**Exercise**
Every line below should be copied exactly; drop the pictures.

----

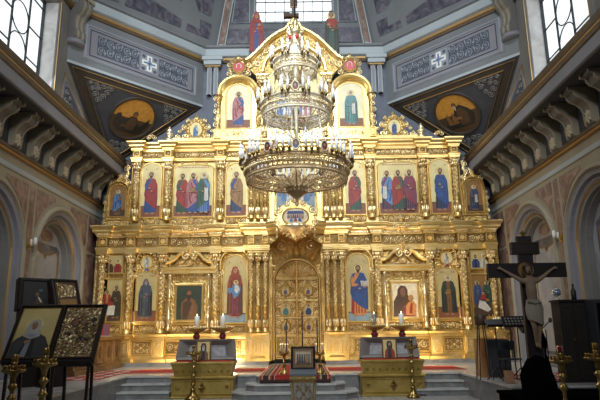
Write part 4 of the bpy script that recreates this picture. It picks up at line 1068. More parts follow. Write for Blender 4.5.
    nb.sweep(P, [(0, 5.75), (.03, 5.78), (.03, 5.9), (0, 5.92)], 'plaster_pale_blue'); nb.sweep(P, [(.02, 6.12), (.10, 6.14), (.12, 6.18)], 'moulding_gold')
    nb.sweep(P, [(.12, 6.18), (.16, 6.22), (.16, 6.27), (.08, 6.31), (.02, 6.33)], 'moulding_brown')
    nb.sweep(P, [(.0, 7.22), (.84, 7.22), (.86, 7.24)], 'plaster_dark_blue')
    nb.sweep(P, [(.86, 7.24), (.90, 7.26), (.90, 7.55)], 'plaster_lavender')
    nb.sweep(P, [(.90, 7.55), (.94, 7.58), (.94, 7.66), (.90, 7.68)], 'moulding_brown'); nb.sweep(P, [(.90, 7.68), (.93, 7.70), (.93, 7.74)], 'moulding_gold')
    nb.sweep(P, [(.93, 7.74), (.95, 7.78), (.97, 7.86), (.97, 7.92), (.9, 7.94), (0, 8.10)], 'moulding_brown')
    tr = struct(nb, 'trim_1' if s < 0 else 'trim_2')
    Mc = frame_mat((s*WX, 0, 0), (-s, 0, 0), (0, 0, 1), (0, 1, 0))
    for k in range(12):
        y = 8.95+k*1.0+(.0 if s < 0 else -.1)
        cb = MB(Mc)
        prof = [(0,6.33),(.10,6.33),(.13,6.37),(.15,6.55),(.15,6.68),(.19,6.80),(.29,6.90),(.42,6.96),(.49,7.04),(.50,7.12),(.62,7.13),(.62,7.22),(0,7.22)]
        cb.poly(prof, y-.20, y+.20, 'plaster_grey')
        for q in (-.185, .185): cb.poly([(u*1.06+.012, v) if u > 0 else (u, v) for u, v in prof], y+q-.03, y+q+.03, 'plaster_cream')
        c_o = cb.build('console', tr)
        rb = MB(M); rosette(rb, y, 6.54, .19, .150, 'rosette_cream', 8); rosette(rb, y, 6.54, .12, .175, 'rosette_cream', 8); rb.build('rosette', c_o)
    # sconce on the pier
    # window
    win_n[0] += 1
    wf = MB(M); u0, u1, v0, v1 = WIN
    wf.box(u0, u1, v0, v1, -.52, -.48, 'window_light'); wn = struct(wf, 'window_%d' % win_n[0])
    wf = MB(M)
    for a, b in ((u0, u0+.05), (u1-.05, u1)): wf.box(a, b, v0, v1, -.50, -.40, 'lead')
    wf.box(u0, u1, v0, v0+.05, -.5, -.4, 'lead'); wf.box(u0, u1, v1-.05, v1, -.5, -.4, 'lead')
    for q in (13.2, 14.06, 15.0): wf.box(q-.02, q+.02, v0, v1, -.49, -.43, 'lead')
    for k in range(4):
        cv = 8.5+k*.98
        if cv < v1-.4:
            wf.tube([(14.53+.47*math.cos(2*PI*j/24), cv+.47*math.sin(2*PI*j/24), -.46) for j in range(24)], .02, 'lead', 4, closed=True)
        for a, b in ((12.4, 13.2), (13.2, 14.06), (15.0, 15.8)):
            for o in (0, .49): wf.box(a, b, cv+o-.014, cv+o+.014, -.48, -.44, 'lead') if o == 0 and cv+o < v1 else None
    wf.build('tracery', wn)
    wf = MB(M); wf.rframe(u0, u1, v0, v1, .22, 0, .06, 'plaster_grey'); wf.rframe(u0-.05, u1+.05, v0-.05, v1+.05, .035, .03, .075, 'moulding_gold'); wf.build('window_frame', wn)
    # triangular painted panel beside the window
    tp = MB(M); tri = [(16.42, 8.50), (18.95, 8.50), (16.62, 9.75)]
    tp.poly(tri, -.01, .015, 'plaster_lavender'); tp.poly([(16.60, 8.60), (18.45, 8.60), (16.74, 9.50)], .0, .02, 'ornament_blue')
    for (u, v, R) in ((16.82,8.80,.16),(17.2,8.77,.14),(17.52,8.73,.11),(17.8,8.69,.08),(16.84,9.12,.13),(17.1,9.03,.09),(16.8,9.33,.07)): spiral(tp, u, v, R, .02, 'ornament_grey', 0, 1.5, 1, r=.02)
    tp.tube([(a, b, .02) for a, b in tri], .018, 'moulding_gold', 4, closed=True); tp.build('painted_panel', w)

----

**Task answer**
Write part 4 of the bpy script that recreates this picture. It picks up at line 1068. More parts follow. Write for Blender 4.5.
    nb.sweep(P, [(0, 5.75), (.03, 5.78), (.03, 5.9), (0, 5.92)], 'plaster_pale_blue'); nb.sweep(P, [(.02, 6.12), (.10, 6.14), (.12, 6.18)], 'moulding_gold')
    nb.sweep(P, [(.12, 6.18), (.16, 6.22), (.16, 6.27), (.08, 6.31), (.02, 6.33)], 'moulding_brown')
    nb.sweep(P, [(.0, 7.22), (.84, 7.22), (.86, 7.24)], 'plaster_dark_blue')
    nb.sweep(P, [(.86, 7.24), (.90, 7.26), (.90, 7.55)], 'plaster_lavender')
    nb.sweep(P, [(.90, 7.55), (.94, 7.58), (.94, 7.66), (.90, 7.68)], 'moulding_brown'); nb.sweep(P, [(.90, 7.68), (.93, 7.70), (.93, 7.74)], 'moulding_gold')
    nb.sweep(P, [(.93, 7.74), (.95, 7.78), (.97, 7.86), (.97, 7.92), (.9, 7.94), (0, 8.10)], 'moulding_brown')
    tr = struct(nb, 'trim_1' if s < 0 else 'trim_2')
    Mc = frame_mat((s*WX, 0, 0), (-s, 0, 0), (0, 0, 1), (0, 1, 0))
    for k in range(12):
        y = 8.95+k*1.0+(.0 if s < 0 else -.1)
        cb = MB(Mc)
        prof = [(0,6.33),(.10,6.33),(.13,6.37),(.15,6.55),(.15,6.68),(.19,6.80),(.29,6.90),(.42,6.96),(.49,7.04),(.50,7.12),(.62,7.13),(.62,7.22),(0,7.22)]
        cb.poly(prof, y-.20, y+.20, 'plaster_grey')
        for q in (-.185, .185): cb.poly([(u*1.06+.012, v) if u > 0 else (u, v) for u, v in prof], y+q-.03, y+q+.03, 'plaster_cream')
        c_o = cb.build('console', tr)
        rb = MB(M); rosette(rb, y, 6.54, .19, .150, 'rosette_cream', 8); rosette(rb, y, 6.54, .12, .175, 'rosette_cream', 8); rb.build('rosette', c_o)
    # sconce on the pier
    # window
    win_n[0] += 1
    wf = MB(M); u0, u1, v0, v1 = WIN
    wf.box(u0, u1, v0, v1, -.52, -.48, 'window_light'); wn = struct(wf, 'window_%d' % win_n[0])
    wf = MB(M)
    for a, b in ((u0, u0+.05), (u1-.05, u1)): wf.box(a, b, v0, v1, -.50, -.40, 'lead')
    wf.box(u0, u1, v0, v0+.05, -.5, -.4, 'lead'); wf.box(u0, u1, v1-.05, v1, -.5, -.4, 'lead')
    for q in (13.2, 14.06, 15.0): wf.box(q-.02, q+.02, v0, v1, -.49, -.43, 'lead')
    for k in range(4):
        cv = 8.5+k*.98
        if cv < v1-.4:
            wf.tube([(14.53+.47*math.cos(2*PI*j/24), cv+.47*math.sin(2*PI*j/24), -.46) for j in range(24)], .02, 'lead', 4, closed=True)
        for a, b in ((12.4, 13.2), (13.2, 14.06), (15.0, 15.8)):
            for o in (0, .49): wf.box(a, b, cv+o-.014, cv+o+.014, -.48, -.44, 'lead') if o == 0 and cv+o < v1 else None
    wf.build('tracery', wn)
    wf = MB(M); wf.rframe(u0, u1, v0, v1, .22, 0, .06, 'plaster_grey'); wf.rframe(u0-.05, u1+.05, v0-.05, v1+.05, .035, .03, .075, 'moulding_gold'); wf.build('window_frame', wn)
    # triangular painted panel beside the window
    tp = MB(M); tri = [(16.42, 8.50), (18.95, 8.50), (16.62, 9.75)]
    tp.poly(tri, -.01, .015, 'plaster_lavender'); tp.poly([(16.60, 8.60), (18.45, 8.60), (16.74, 9.50)], .0, .02, 'ornament_blue')
    for (u, v, R) in ((16.82,8.80,.16),(17.2,8.77,.14),(17.52,8.73,.11),(17.8,8.69,.08),(16.84,9.12,.13),(17.1,9.03,.09),(16.8,9.33,.07)): spiral(tp, u, v, R, .02, 'ornament_grey', 0, 1.5, 1, r=.02)
    tp.tube([(a, b, .02) for a, b in tri], .018, 'moulding_gold', 4, closed=True); tp.build('painted_panel', w)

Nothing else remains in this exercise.